Dataset section:

________________________

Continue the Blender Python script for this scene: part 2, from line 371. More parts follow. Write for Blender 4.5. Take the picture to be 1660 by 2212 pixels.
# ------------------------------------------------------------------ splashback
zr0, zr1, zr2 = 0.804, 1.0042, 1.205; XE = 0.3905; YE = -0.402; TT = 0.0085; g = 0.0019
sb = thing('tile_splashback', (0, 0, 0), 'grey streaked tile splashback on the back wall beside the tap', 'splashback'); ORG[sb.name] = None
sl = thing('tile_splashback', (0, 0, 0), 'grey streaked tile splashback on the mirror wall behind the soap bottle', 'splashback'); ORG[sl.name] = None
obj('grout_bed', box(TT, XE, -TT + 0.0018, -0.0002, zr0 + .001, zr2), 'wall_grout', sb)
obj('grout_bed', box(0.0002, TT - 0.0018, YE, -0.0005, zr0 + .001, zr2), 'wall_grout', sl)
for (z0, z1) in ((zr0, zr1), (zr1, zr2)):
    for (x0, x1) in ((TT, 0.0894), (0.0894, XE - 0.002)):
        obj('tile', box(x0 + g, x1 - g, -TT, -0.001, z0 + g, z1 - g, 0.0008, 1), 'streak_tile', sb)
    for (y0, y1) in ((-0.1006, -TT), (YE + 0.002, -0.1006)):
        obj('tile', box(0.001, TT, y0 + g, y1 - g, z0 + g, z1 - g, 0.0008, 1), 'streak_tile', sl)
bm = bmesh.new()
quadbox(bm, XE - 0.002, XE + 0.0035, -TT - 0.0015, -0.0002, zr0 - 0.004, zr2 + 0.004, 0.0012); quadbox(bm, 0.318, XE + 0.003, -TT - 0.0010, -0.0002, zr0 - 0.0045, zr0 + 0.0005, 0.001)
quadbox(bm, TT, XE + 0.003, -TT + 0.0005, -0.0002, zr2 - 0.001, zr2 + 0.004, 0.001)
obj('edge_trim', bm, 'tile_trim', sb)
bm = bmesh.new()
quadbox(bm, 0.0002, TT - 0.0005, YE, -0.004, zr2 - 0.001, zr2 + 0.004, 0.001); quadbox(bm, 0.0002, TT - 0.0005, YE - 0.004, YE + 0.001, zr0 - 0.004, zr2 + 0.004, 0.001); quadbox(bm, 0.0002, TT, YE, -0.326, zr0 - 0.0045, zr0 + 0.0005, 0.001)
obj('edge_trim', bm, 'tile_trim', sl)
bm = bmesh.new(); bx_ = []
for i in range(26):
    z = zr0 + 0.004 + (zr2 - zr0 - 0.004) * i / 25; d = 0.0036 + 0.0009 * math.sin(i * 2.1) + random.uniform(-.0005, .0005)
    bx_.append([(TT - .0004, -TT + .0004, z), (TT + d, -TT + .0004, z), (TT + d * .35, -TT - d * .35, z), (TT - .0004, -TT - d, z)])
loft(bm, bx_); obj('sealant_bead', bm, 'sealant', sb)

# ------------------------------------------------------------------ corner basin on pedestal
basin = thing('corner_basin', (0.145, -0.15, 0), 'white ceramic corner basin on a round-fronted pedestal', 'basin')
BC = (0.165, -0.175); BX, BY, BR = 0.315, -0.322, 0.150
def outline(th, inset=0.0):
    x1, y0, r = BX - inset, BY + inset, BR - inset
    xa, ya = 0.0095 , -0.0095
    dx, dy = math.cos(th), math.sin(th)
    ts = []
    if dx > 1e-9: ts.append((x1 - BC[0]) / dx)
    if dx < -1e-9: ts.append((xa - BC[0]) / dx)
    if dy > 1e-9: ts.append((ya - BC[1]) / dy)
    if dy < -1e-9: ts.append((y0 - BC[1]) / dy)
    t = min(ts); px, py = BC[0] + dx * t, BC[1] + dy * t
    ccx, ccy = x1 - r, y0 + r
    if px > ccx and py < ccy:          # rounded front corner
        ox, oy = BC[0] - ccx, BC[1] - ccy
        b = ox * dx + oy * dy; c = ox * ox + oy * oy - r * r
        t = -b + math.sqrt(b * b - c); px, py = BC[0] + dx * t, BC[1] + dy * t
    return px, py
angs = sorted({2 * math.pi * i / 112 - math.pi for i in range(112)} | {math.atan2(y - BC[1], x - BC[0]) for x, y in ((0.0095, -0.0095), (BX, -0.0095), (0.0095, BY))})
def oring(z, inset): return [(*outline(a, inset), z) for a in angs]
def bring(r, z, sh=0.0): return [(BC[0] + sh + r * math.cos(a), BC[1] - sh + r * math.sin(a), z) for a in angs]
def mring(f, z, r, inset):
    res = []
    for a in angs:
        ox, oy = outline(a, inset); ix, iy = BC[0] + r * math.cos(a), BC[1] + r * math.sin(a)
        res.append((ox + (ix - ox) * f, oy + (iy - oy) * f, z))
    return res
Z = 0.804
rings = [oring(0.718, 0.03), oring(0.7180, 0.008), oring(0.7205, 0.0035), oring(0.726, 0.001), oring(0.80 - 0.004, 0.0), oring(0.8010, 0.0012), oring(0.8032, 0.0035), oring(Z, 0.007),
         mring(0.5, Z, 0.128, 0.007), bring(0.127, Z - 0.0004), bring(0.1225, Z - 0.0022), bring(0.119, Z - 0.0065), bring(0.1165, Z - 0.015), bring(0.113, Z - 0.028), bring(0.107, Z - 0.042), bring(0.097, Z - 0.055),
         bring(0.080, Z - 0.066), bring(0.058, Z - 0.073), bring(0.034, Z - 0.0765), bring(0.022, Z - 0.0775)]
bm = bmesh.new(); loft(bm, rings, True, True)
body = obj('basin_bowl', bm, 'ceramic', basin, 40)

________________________

Short problem: Return all of the data precisely as it appears.

Answer in full:
Continue the Blender Python script for this scene: part 2, from line 371. More parts follow. Write for Blender 4.5. Take the picture to be 1660 by 2212 pixels.
# ------------------------------------------------------------------ splashback
zr0, zr1, zr2 = 0.804, 1.0042, 1.205; XE = 0.3905; YE = -0.402; TT = 0.0085; g = 0.0019
sb = thing('tile_splashback', (0, 0, 0), 'grey streaked tile splashback on the back wall beside the tap', 'splashback'); ORG[sb.name] = None
sl = thing('tile_splashback', (0, 0, 0), 'grey streaked tile splashback on the mirror wall behind the soap bottle', 'splashback'); ORG[sl.name] = None
obj('grout_bed', box(TT, XE, -TT + 0.0018, -0.0002, zr0 + .001, zr2), 'wall_grout', sb)
obj('grout_bed', box(0.0002, TT - 0.0018, YE, -0.0005, zr0 + .001, zr2), 'wall_grout', sl)
for (z0, z1) in ((zr0, zr1), (zr1, zr2)):
    for (x0, x1) in ((TT, 0.0894), (0.0894, XE - 0.002)):
        obj('tile', box(x0 + g, x1 - g, -TT, -0.001, z0 + g, z1 - g, 0.0008, 1), 'streak_tile', sb)
    for (y0, y1) in ((-0.1006, -TT), (YE + 0.002, -0.1006)):
        obj('tile', box(0.001, TT, y0 + g, y1 - g, z0 + g, z1 - g, 0.0008, 1), 'streak_tile', sl)
bm = bmesh.new()
quadbox(bm, XE - 0.002, XE + 0.0035, -TT - 0.0015, -0.0002, zr0 - 0.004, zr2 + 0.004, 0.0012); quadbox(bm, 0.318, XE + 0.003, -TT - 0.0010, -0.0002, zr0 - 0.0045, zr0 + 0.0005, 0.001)
quadbox(bm, TT, XE + 0.003, -TT + 0.0005, -0.0002, zr2 - 0.001, zr2 + 0.004, 0.001)
obj('edge_trim', bm, 'tile_trim', sb)
bm = bmesh.new()
quadbox(bm, 0.0002, TT - 0.0005, YE, -0.004, zr2 - 0.001, zr2 + 0.004, 0.001); quadbox(bm, 0.0002, TT - 0.0005, YE - 0.004, YE + 0.001, zr0 - 0.004, zr2 + 0.004, 0.001); quadbox(bm, 0.0002, TT, YE, -0.326, zr0 - 0.0045, zr0 + 0.0005, 0.001)
obj('edge_trim', bm, 'tile_trim', sl)
bm = bmesh.new(); bx_ = []
for i in range(26):
    z = zr0 + 0.004 + (zr2 - zr0 - 0.004) * i / 25; d = 0.0036 + 0.0009 * math.sin(i * 2.1) + random.uniform(-.0005, .0005)
    bx_.append([(TT - .0004, -TT + .0004, z), (TT + d, -TT + .0004, z), (TT + d * .35, -TT - d * .35, z), (TT - .0004, -TT - d, z)])
loft(bm, bx_); obj('sealant_bead', bm, 'sealant', sb)

# ------------------------------------------------------------------ corner basin on pedestal
basin = thing('corner_basin', (0.145, -0.15, 0), 'white ceramic corner basin on a round-fronted pedestal', 'basin')
BC = (0.165, -0.175); BX, BY, BR = 0.315, -0.322, 0.150
def outline(th, inset=0.0):
    x1, y0, r = BX - inset, BY + inset, BR - inset
    xa, ya = 0.0095 , -0.0095
    dx, dy = math.cos(th), math.sin(th)
    ts = []
    if dx > 1e-9: ts.append((x1 - BC[0]) / dx)
    if dx < -1e-9: ts.append((xa - BC[0]) / dx)
    if dy > 1e-9: ts.append((ya - BC[1]) / dy)
    if dy < -1e-9: ts.append((y0 - BC[1]) / dy)
    t = min(ts); px, py = BC[0] + dx * t, BC[1] + dy * t
    ccx, ccy = x1 - r, y0 + r
    if px > ccx and py < ccy:          # rounded front corner
        ox, oy = BC[0] - ccx, BC[1] - ccy
        b = ox * dx + oy * dy; c = ox * ox + oy * oy - r * r
        t = -b + math.sqrt(b * b - c); px, py = BC[0] + dx * t, BC[1] + dy * t
    return px, py
angs = sorted({2 * math.pi * i / 112 - math.pi for i in range(112)} | {math.atan2(y - BC[1], x - BC[0]) for x, y in ((0.0095, -0.0095), (BX, -0.0095), (0.0095, BY))})
def oring(z, inset): return [(*outline(a, inset), z) for a in angs]
def bring(r, z, sh=0.0): return [(BC[0] + sh + r * math.cos(a), BC[1] - sh + r * math.sin(a), z) for a in angs]
def mring(f, z, r, inset):
    res = []
    for a in angs:
        ox, oy = outline(a, inset); ix, iy = BC[0] + r * math.cos(a), BC[1] + r * math.sin(a)
        res.append((ox + (ix - ox) * f, oy + (iy - oy) * f, z))
    return res
Z = 0.804
rings = [oring(0.718, 0.03), oring(0.7180, 0.008), oring(0.7205, 0.0035), oring(0.726, 0.001), oring(0.80 - 0.004, 0.0), oring(0.8010, 0.0012), oring(0.8032, 0.0035), oring(Z, 0.007),
         mring(0.5, Z, 0.128, 0.007), bring(0.127, Z - 0.0004), bring(0.1225, Z - 0.0022), bring(0.119, Z - 0.0065), bring(0.1165, Z - 0.015), bring(0.113, Z - 0.028), bring(0.107, Z - 0.042), bring(0.097, Z - 0.055),
         bring(0.080, Z - 0.066), bring(0.058, Z - 0.073), bring(0.034, Z - 0.0765), bring(0.022, Z - 0.0775)]
bm = bmesh.new(); loft(bm, rings, True, True)
body = obj('basin_bowl', bm, 'ceramic', basin, 40)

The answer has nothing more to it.